Con voluntad o sin ella, son las conductas prácticas las que producen cambios.
¿Alguna vez ha querido perder peso? Esta experiencia, común en vidas sedentarias, es buen modelo para entender por qué el voluntarismo nunca alcanzará para cambiar una sociedad.
Recientemente tuve un sparring amistoso por Twitter. La materia del debate era la ausencia de mujeres en política. Yo apostaba por usar cuotas para las mujeres como forma de aumentar las oportunidades de participación femenina en un espacio dominado casi exclusivamente por los hombres (si lo duda, baste un vistazo al Congreso, la ANAM o las cámaras empresariales). Mi interlocutor no creía en las cuotas, prefiriendo la voluntad y la capacidad como mecanismos para ampliar la proporción de mujeres que activan en política.
El problema es que la voluntad sirve de poco, poquísimo, cuando se trata de hacer cambios. Y vuelvo al ejemplo de la pérdida de peso. Año con año podremos decir: «hoy sí, bajaré de peso». Y las libras seguirán allí, aumentando, a menos que hagamos lo necesario. Por el contrario, comiendo menos y haciendo más ejercicio, las libras desaparecen, aunque no lo queramos. ¿Cuál es la diferencia? Con voluntad o sin ella, son las conductas prácticas las que producen cambios. De allí el dicho, trillado pero preciso, atribuido a Gandhi: «ser el cambio que queremos ver»: los cambios no pasan porque los queremos, pasan porque cambiamos.
Podemos querer más mujeres en la política, y alentar la presencia de las niñas en la escuela. Podemos aspirar a tener tantas empresarias como empresarios, y querer que las mujeres reciban igual salario que los hombres por igual trabajo. Pero quererlo no logra absolutamente nada, a menos que las mujeres tengan la oportunidad práctica para conseguir igualdad. Empecemos por preguntarnos, al ver el Congreso, las municipalidades, los partidos políticos, las cámaras empresariales, el CACIF, ¿por qué hay tan pocas mujeres allí? ¿Es que acaso no quieren liderar, no tienen la capacidad para hacerlo? Si la postura voluntarista fuera correcta, no quedaría más que admitir lo obvio: el que las mujeres no estén en política es evidencia de que no quieren. Caso cerrado.

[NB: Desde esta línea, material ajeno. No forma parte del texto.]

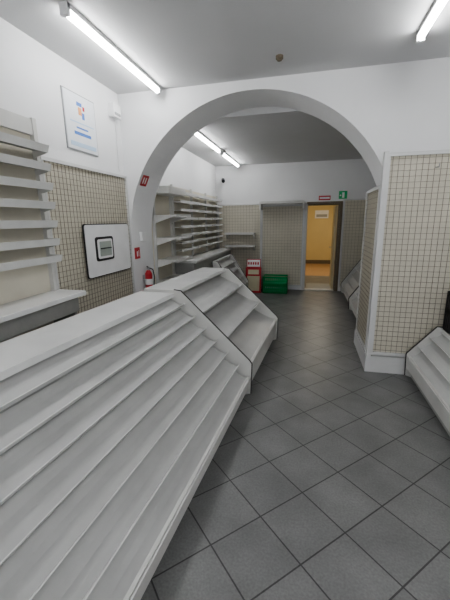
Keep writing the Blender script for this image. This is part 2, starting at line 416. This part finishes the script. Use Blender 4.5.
def pl(x0, x1, z0, z1, o, k): b.extr([(x0, sy(z0)-o, z0), (x1, sy(z0)-o, z0), (x1, sy(z1)-o, z1), (x0, sy(z1)-o, z1)], (0, .006, 0), k)
pl(-1.42, -1.04, 0, .60, 0, 'red'); pl(-1.38, -1.08, .05, .40, .006, 'cream')
pl(-1.36, -1.10, .44, .55, .006, 'cream')
pl(-1.40, -1.06, .60, .80, 0, 'red'); pl(-1.385, -1.075, .62, .785, .006, 'white')
for i in range(5): pl(-1.365+i*.056, -1.33+i*.056, .67, .73, .009, 'red')
for x in (-1.40, -1.08): b.extr([(x, y0+.125, .76), (x+.02, y0+.125, .76), (x+.02, y0+.28, .0), (x, y0+.28, .0)], (0, .015, 0), 'brown')
b.done()

# ------------------------------------------------------------------ lights
w = bpy.data.worlds.new('World'); S.world = w; w.use_nodes = True
w.node_tree.nodes['Background'].inputs[0].default_value = (.88, .92, 1, 1); w.node_tree.nodes['Background'].inputs[1].default_value = .6
def area(name, loc, rot, sx, sy, e, col):
    l = bpy.data.lights.new(name, 'AREA'); l.shape = 'RECTANGLE'; l.size = sx; l.size_y = sy; l.energy = e; l.color = col
    o = bpy.data.objects.new(name, l); o.location = loc; o.rotation_euler = rot; S.collection.objects.link(o)
area('added_daylight_fill', (-.1, YF-.3, 1.6), (math.radians(90), 0, 0), 3.4, 2.1, 42, (.96, .98, 1))  # added fill light behind the camera, outside an assumed, unseen shop window
area('corridor_lamp', (.5, 11.3, 2.78), (0, 0, 0), .6, 1.5, 36, (1, .92, .76))

# ------------------------------------------------------------------ camera
f, pitch, yaw, roll = 334, math.radians(13.3), math.radians(13.8), math.radians(0.8)
cam = bpy.data.cameras.new('camera'); co = bpy.data.objects.new('camera', cam); S.collection.objects.link(co)
cam.sensor_fit = 'VERTICAL'; cam.sensor_height = 36; cam.lens = f/600*36; cam.clip_start = .02
Rm = Matrix.Rotation(yaw, 4, 'Z') @ Matrix.Rotation(math.pi/2-pitch, 4, 'X') @ Matrix.Rotation(-roll, 4, 'Z')
co.matrix_world = Matrix.Translation((0, 0, 1.7)) @ Rm
S.camera = co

Afortunadamente esa postura es tan errónea como ilusoria. La experiencia de las pocas mujeres que sí llegan al poder, y la evidencia de sociedades donde hay mayor paridad entre hombres y mujeres en puestos de poder demuestran que ellas son tan capaces – para lo bueno y para lo malo – como los hombres. Entonces, ¿por qué tenemos tan pocas mujeres en la cosa pública?
Para aclarar, aprovechemos un par de conceptos de Amartya Sen, incorporados al desarrollo humano, que hoy abraza con entusiasmo la élite empresarial en Guatemala como la forma de «construir una sociedad más próspera, más solidaria, más incluyente y más segura»: capacidad y oportunidad. Capacidad se refiere a características de los sujetos – su voluntad y competencias. Mientras tanto, oportunidad es la coyuntura que encuentran para hacer realidad su bienestar aprovechando esas características.
¿De qué serviría animar a una mujer a votar, si luego no hubiera un puesto de votación al que pudiera acceder? ¿Qué se logra involucrando a las mujeres como peones en la base de los partidos políticos, si luego no pueden pasar a puestos de dirección? ¿Cuánto beneficia la educación en colegios caros a las hijas de la élite, si luego sólo sus hermanos van a las juntas directivas de las cámaras empresariales, nunca ellas?
El uso de cuotas en política, como las transferencias condicionadas en efectivo, las becas a las niñas y políticas similares, no modifican capacidades, pero garantizan oportunidades para aplicar dichas capacidades. Contrario a lo que se critica, no crean desigualdad, sino que atacan explícitamente una igualdad engañosa, que sólo sirve para perpetuar la exclusión. Abren las puertas para que esa votante, efectivamente vote; para que esa activista de barrio comande una cuadrilla, luego un distrito y eventualmente se postule a un puesto público. Involucran la voz silenciosa y silenciada de las mujeres de la élite en la conversación nacional. Ellas también son dueñas, tienen voluntad y responsabilidad.
El tema de fondo no son las cuotas. Éstas podrán ser temporales, soluciones imperfectas pero útiles. El tema de fondo es que sólo desde la cómoda ventaja de quienes tenemos el camino allanado –hombres, blancos, acomodados– es posible descalificar las opciones que tumban de forma activa las barreras a la oportunidad para otras. El reto es que para admitirlo, primero debemos cuestionarnos a nosotros mismos. ¿Y si llegué hasta aquí, no tanto por mis innatos talentos y gran esfuerzo, sino porque era hombre, blanco, rico? Temible tener que admitirlo, y cambiar.